- [What needs to be done] Look through the listing below and report how many lines contain "script", as a bare number.

>> start Data for the task

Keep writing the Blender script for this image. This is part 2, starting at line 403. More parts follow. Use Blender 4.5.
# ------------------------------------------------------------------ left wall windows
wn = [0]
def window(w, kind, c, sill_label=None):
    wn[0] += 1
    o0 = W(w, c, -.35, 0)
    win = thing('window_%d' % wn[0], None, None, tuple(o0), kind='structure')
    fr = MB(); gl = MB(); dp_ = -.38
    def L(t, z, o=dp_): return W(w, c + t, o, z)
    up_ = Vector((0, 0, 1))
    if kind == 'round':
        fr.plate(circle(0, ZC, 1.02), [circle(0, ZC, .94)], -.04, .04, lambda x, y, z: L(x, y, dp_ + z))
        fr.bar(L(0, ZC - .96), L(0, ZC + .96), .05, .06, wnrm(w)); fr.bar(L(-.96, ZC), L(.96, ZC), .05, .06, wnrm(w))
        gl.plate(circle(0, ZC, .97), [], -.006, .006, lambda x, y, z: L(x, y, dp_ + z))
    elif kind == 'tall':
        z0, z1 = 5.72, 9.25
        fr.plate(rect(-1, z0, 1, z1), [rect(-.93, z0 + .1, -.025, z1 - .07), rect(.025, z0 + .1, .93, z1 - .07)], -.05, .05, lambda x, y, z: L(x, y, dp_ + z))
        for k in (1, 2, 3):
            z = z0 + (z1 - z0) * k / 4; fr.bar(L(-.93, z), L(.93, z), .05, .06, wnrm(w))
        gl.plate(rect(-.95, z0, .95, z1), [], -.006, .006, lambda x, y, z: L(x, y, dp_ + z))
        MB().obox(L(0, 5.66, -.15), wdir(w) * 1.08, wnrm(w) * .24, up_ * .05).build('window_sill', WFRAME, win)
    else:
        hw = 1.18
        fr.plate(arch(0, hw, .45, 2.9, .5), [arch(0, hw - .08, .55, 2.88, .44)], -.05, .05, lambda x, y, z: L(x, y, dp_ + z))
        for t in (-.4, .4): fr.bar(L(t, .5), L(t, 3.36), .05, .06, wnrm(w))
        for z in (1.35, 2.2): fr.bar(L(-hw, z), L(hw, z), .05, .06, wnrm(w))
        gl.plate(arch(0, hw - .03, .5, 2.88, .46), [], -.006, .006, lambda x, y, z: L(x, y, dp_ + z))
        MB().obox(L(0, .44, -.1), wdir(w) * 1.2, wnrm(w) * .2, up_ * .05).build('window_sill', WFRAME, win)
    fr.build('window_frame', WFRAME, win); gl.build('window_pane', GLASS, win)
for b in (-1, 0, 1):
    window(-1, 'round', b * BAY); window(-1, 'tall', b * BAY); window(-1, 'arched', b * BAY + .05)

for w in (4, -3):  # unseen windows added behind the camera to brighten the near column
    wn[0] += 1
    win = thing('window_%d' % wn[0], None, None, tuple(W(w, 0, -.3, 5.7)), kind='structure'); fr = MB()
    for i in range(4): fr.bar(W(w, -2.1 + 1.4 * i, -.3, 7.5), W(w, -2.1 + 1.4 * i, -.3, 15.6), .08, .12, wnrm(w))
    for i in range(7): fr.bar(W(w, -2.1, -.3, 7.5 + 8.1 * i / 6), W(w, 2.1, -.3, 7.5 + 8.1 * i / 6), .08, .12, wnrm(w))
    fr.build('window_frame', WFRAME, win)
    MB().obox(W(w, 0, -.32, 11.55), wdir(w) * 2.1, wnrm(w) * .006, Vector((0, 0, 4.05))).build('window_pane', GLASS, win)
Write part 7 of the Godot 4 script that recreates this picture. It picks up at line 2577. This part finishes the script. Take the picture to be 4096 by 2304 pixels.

>> end Data for the task

- [Answer to the exercise] 2